Wednesday, November 9, 2011

Every Accident Can Be Prevented ... but At What Cost?

It has become popular and trendy in most business circles to tow the party line of, "Every Accident Can Be Prevented."  Safety, safety, safety.  Slips, trips, and falls.  Electrical hazard safety.  Ladder safety.  Ergonomics.  It's everywhere, and we often have to sit through endless sfaety videos about why we need to do this, pay attention to that, be on the lookout for gremlins ... and now I see this philosophy creeping into the hallways:


Yes, my place of employment has now taken to putting up mirrors on the corners of the hallways, in order to prevent burns from hot coffee that might be incurred by two people bumping into each other.  I also recently saw a street crossing, with a pile of orange flags at each end of the crosswalk.  The thinking is you're supposed to grab a flag and wave it as you cross the street, so cars don't hit you.

Here's what I get: liability is expensive.  In the construction industry, it's bad news if your company has a reputation of being unsafe.  Lawsuits are absurdly expensive, to the tune of $1M+ for injury, lawyer fees, and additional insurance costs, and they can skyrocket from there.  And it's additive: have 1 accident, and your comapny's accident insurance goes up.  So, sure, it makes financial sense for a company to invest $100,000 in making an environment safer, if they think it'll help prevent a $1M accident that only has a 10% chance of occurring.  In industries where people work in close proximity to large, rotating equipment -- it makes a lot of sense to ensure people don't get caught in the gears.

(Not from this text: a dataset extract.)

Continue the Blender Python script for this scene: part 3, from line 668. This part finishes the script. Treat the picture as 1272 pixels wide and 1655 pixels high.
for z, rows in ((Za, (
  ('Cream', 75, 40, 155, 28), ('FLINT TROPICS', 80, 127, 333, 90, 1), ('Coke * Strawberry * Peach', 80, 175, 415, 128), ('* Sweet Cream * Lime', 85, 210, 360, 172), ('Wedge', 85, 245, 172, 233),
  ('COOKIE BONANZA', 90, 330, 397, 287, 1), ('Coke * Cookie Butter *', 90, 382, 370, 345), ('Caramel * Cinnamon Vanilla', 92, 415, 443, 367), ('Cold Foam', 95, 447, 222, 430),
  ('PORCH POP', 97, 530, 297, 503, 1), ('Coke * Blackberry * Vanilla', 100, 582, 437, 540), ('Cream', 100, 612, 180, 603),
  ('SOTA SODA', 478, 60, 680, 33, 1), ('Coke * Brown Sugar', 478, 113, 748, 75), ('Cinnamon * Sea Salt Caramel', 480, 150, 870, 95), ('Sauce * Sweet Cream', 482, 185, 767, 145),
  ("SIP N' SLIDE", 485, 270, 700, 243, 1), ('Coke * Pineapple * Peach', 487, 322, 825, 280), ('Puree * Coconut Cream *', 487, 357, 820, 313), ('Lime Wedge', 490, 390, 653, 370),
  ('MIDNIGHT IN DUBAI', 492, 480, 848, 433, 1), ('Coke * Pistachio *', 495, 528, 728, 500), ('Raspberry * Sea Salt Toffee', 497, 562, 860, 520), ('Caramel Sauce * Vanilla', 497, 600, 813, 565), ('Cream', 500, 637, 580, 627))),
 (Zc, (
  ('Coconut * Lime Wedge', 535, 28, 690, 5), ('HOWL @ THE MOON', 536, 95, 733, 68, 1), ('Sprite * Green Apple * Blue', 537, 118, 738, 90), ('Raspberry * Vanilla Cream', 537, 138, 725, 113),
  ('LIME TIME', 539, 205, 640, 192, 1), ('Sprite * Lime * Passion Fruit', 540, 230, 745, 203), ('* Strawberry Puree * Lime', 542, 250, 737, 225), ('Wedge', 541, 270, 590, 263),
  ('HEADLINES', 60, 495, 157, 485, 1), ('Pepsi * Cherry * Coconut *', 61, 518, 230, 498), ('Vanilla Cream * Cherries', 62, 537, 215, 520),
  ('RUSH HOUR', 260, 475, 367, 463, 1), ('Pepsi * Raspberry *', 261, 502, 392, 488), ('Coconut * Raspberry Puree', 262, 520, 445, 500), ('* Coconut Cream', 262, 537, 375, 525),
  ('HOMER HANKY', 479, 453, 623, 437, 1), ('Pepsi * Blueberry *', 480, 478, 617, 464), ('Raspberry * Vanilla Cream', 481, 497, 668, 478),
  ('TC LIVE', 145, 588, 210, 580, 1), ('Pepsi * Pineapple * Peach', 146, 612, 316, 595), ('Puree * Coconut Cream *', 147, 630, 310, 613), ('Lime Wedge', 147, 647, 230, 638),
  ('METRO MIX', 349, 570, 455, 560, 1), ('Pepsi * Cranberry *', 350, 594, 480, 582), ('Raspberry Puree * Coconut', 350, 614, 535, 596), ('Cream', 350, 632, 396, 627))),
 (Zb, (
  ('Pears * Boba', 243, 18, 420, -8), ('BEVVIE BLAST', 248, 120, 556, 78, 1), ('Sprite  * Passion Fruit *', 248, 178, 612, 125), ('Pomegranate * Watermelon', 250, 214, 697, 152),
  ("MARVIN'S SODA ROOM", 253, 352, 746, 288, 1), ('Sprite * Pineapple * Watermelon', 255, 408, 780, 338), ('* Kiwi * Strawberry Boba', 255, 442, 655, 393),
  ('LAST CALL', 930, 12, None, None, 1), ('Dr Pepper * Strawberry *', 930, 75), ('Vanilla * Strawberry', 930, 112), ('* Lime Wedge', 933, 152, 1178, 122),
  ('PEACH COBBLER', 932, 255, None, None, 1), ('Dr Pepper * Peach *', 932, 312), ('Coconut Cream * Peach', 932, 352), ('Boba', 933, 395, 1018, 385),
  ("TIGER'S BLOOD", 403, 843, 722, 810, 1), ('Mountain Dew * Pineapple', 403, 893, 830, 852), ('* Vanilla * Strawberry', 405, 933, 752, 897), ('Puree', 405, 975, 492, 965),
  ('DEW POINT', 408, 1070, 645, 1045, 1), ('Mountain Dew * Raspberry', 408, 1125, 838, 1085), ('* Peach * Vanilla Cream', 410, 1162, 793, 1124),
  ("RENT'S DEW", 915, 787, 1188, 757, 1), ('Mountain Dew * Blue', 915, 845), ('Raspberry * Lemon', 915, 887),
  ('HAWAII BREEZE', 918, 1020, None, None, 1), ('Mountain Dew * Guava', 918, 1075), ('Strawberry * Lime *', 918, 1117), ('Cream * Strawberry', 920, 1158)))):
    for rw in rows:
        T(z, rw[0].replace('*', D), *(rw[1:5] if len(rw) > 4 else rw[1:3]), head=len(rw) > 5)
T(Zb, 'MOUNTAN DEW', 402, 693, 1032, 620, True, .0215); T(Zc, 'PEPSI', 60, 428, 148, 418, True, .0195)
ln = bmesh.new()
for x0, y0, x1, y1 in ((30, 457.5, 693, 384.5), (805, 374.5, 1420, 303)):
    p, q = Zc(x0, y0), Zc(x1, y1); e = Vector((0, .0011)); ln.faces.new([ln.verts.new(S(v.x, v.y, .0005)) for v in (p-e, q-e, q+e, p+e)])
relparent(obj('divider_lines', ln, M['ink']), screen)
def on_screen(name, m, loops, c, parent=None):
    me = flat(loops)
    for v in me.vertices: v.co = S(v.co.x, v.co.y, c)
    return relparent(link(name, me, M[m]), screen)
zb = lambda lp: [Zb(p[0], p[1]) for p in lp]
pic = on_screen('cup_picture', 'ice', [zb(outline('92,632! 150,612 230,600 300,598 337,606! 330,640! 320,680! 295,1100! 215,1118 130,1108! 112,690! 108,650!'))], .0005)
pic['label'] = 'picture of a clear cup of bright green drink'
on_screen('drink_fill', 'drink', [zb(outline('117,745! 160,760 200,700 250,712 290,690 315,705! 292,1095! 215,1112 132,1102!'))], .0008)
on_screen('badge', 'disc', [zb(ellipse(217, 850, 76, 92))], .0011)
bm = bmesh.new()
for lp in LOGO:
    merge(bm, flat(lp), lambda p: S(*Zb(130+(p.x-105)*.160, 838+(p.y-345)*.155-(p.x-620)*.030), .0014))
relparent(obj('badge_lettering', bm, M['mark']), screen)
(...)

Here's what I don't get: the unbridled, pervasive, never ending burden of safety requirements, and the safety officer's unchecked ability to Stop Work for an arbitrarily small potential safety issue in non-hazardous environments.  Nobody seems to calculate the cost, the reduced ability to do work, the impact to productivity, or the imapct to morale of requiring everyone to take three levels of electrical safety training until they can work on their 100V, milli-amp equipment again. (Note to non-technical readers: a high voltage is not necessarily dangerous.  The spark you get from static electricity in the wintertime can be 6,000 volts or higher.  No big deal, becuase the current is really low.)  Or the lost time due to requiring everyone in the company to sit through this year's collection of 12 safety videos, complete with quizzes at the end.

Note to safety officers: As an office worker, I assure you, I have forgotten everything about that ladder safety quiz within 2 weeks.

Here's what I also don't get: A draconian, inflexible rule system.  In many instances, you're given limits within which you're allowed to do your work.  If you're a Level 1 worker, for instance, you get to do A, B, and C.  But if you want to do 1.000000001C -- something just barely outside the norm of C -- then suddenly the door slams down and you need to get Level 55 worker training, which takes six months and costs thousands of dollars.  Safety officers gleefully point to the rule book and say, "I'm not authorized to grant an exception.  This is for your own good."

Sometimes I pine for the (perceived) halcyon days of the 1950's and 1960's, where I get the impression that you could saunter down to your technical area, and start doing work.  Look, you pay us professionals well and we're smart people; when we get into unfamiliar territory or we do something we're not comfortable with, we ask for help.

I fear that the "scope creep" of allowing people to do less and less because of some infinitesimally small chance that something might go wrong is creating a "never try" attitude in society.  Preventing me from doing anything because something might go wrong seems a perverse motivation, after they ostensibly hired me because of my intelligence and dilligence.  A different society, one that allows and accepts a certain low-level of accidents could be a very productive society indeed.